4 Modal Verbs: Deontic & Epistemic

English modal verbs primarily express two modalities in addition to conditional and counter-factual modalities: epistemic and deontic. Epistemic refers to whether how true or knowable something might be - in other words, potential. Deontic refers to necessity or obligation.

4.1 Epistemic

Epistemic is primarily represented by can, could, may, might for possibility or potential. The modals can, could tend to focus on internal ability, e.g., The President could be lying is a statement based on what the speaker thinks of the person's nature, character, ability, past history, or other factors internal to the subject (e.g., he's done this before, or he's a liar or an idiot). On the other hand, may and might focus more on the external, such as the speaker's assessment of the situation; thus, a statement like The President may/might be lying are based on what the speaker sees as a suspicious situation or circumstances (e.g., accusations of an affair from another woman, or no enemy weapons of mass destruction to justify a war). This type of distinction in European languages like English may be unfamiliar to students from, e.g., East Asian countries, whose first languages lack this internal/external distinction.

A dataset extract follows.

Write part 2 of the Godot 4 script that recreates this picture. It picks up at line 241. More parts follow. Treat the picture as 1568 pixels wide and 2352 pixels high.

  • Nobody can do the shing-a-ling like I do (Human Beinz)
  • Can you read my mind? (The Killers)
  • We could be heroes. (David Bowie)
  • I can see for miles. (The Who)

While must is primarily deontic, it can take on a secondary meaning as an epistemic modal, conveying strong, inferred probability (e.g., The President must be lying).

  • This must be the place I waited years to leave. (Pet Shop Boys)

4.2 Deontic

Modals expressing need, necessity, or obligation are deontic, such as must, need to, have to. The necessity or sense of obligation could be more internal, e.g., what the speaker herself/himself feels is needed (more often expressed with need to or have to), or it could be more external, i.e., the speaker views it as a social obligation or a necessity due to external circumstances (more often with must, should).

  • The show must go on. (Queen)
  • Should I stay or should I go? (The Clash)

In formal English, may can be deontic (May I go? - Yes, you may go.). In requests for permission, the modals can, could colloquially take on a deontic meaning, e.g., Could I go? or Can I go? are more colloquial for the formal May I go?.

  • If you leave me, can I come too? (Mental As Anything)

5 Interrogative cf. Declarative

Interrogative is simply a question form, assuming something to be possible but unknown to the speaker, and declaratives are simply statements of fact or potential fact.

  • Does your chewing gum lose its flavor on the bedpost overnight? (interrogative) (Lonnie Donegan, novelty hit from Dr. Demento collection)
  • Does anybody really know what time it is? (interrogative) (Chicago)
  • Are 'friends' electric? (interrogative) (Gary Numan)
  • Where are we now? (David Bowie)
  • Yes, we have no bananas. (declarative) (Frank Silver / Irving Cohn)
  • The devil went down to Georgia. (declarative) (Charlie Daniels Band)

6 Evidential cf. Inferential

Some non-Western languages express evidentiality, that is, whether the speaker knows the information first-hand, has heard it from someone else, or has inferred it. The first two represent different degrees of evidentiality, and the latter, by inference, is inferential, which may be treated as a type of irrealis. Altogether, the phenomenon of, and forms for, expressing levels of evidential and inferential modality is called evidential and evidentiality. These are expressed with verbal endings or special discourse markers.